En un mundo donde la tecnología, la innovación y el conocimiento determinan el poder económico, resulta cada vez más evidente que la clave de la competitividad de las naciones no radica únicamente en sus recursos naturales, ni siquiera en su infraestructura, sino en su capital humano.
Estados Unidos, otrora líder indiscutible en educación, investigación y desarrollo, comienza a ceder terreno frente a potencias asiáticas como China, Corea del Sur, Japón y Taiwán, que han comprendido que invertir en educación técnica y científica no es una opción, sino una necesidad nacional. La falta de personal técnico calificado y la creciente dependencia de mano de obra extranjera son hoy uno de los grandes cuellos de botella del crecimiento industrial norteamericano.
Pero esta advertencia no es exclusiva de las economías avanzadas. En la República Dominicana, el desafío es aún más estructural y urgente. A pesar del crecimiento económico sostenido de las últimas décadas, seguimos arrastrando un sistema educativo débil, desigual y desarticulado del aparato productivo. Los resultados de las evaluaciones internacionales son un reflejo alarmante de nuestra realidad: jóvenes que no comprenden lo que leen, con escasas habilidades numéricas y sin formación técnica suficiente para insertarse en una economía globalizada.

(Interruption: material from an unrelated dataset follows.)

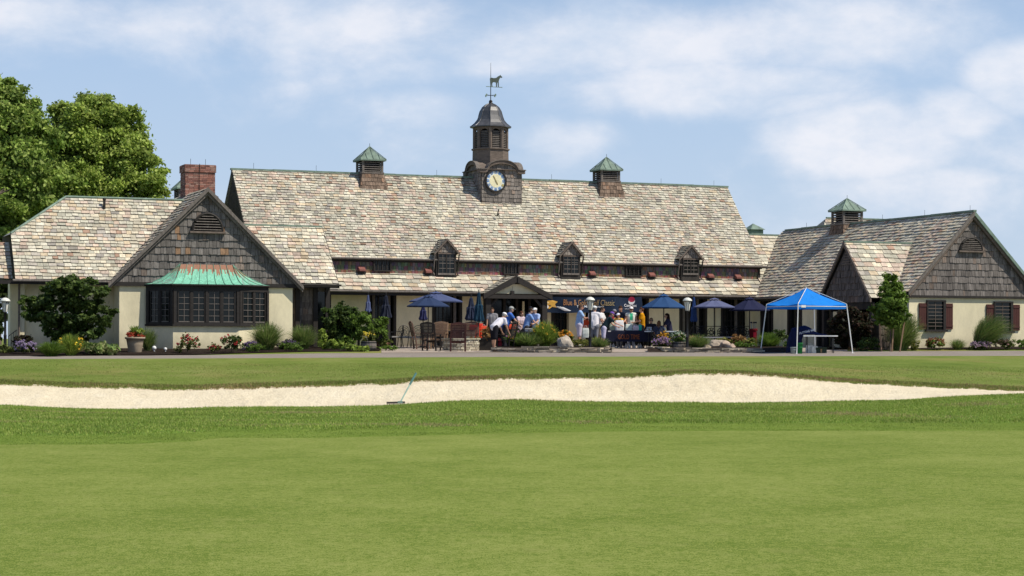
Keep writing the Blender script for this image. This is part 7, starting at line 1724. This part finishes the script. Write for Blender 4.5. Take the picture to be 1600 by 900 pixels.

¿Cómo aspirar a convertirnos en un hub logístico, un exportador agroindustrial competitivo o un destino de inversión en tecnología, si no formamos el talento humano que esas industrias necesitan?
¿Cómo dejar atrás el subdesarrollo si seguimos produciendo miles de bachilleres y licenciados que el mercado no demanda, mientras escasean técnicos, ingenieros, programadores, mecánicos industriales y expertos en energías renovables?
El siglo XXI ha dejado claro que el conocimiento es el principal motor de crecimiento y la educación, su combustible esencial. Países que hace medio siglo compartían con nosotros niveles similares de ingreso (como Corea del Sur) son hoy economías avanzadas, gracias a una visión estratégica de largo plazo, centrada en la educación.
Lo mismo aplica para nosotros. No habrá transformación productiva real, ni desarrollo sostenible, sin una revolución educativa integral: desde la primera infancia hasta la formación técnico-superior, con foco en la calidad, la pertinencia y la equidad.
No es un problema de recursos, sino de prioridades. El país necesita voluntad política, coherencia institucional y una alianza sincera entre el Estado, el sector privado y la sociedad civil para colocar a la educación en el centro de su estrategia de desarrollo.
Porque al final del día, las naciones no se desarrollan por decreto ni por inercia: se desarrollan cuando invierten en su gente.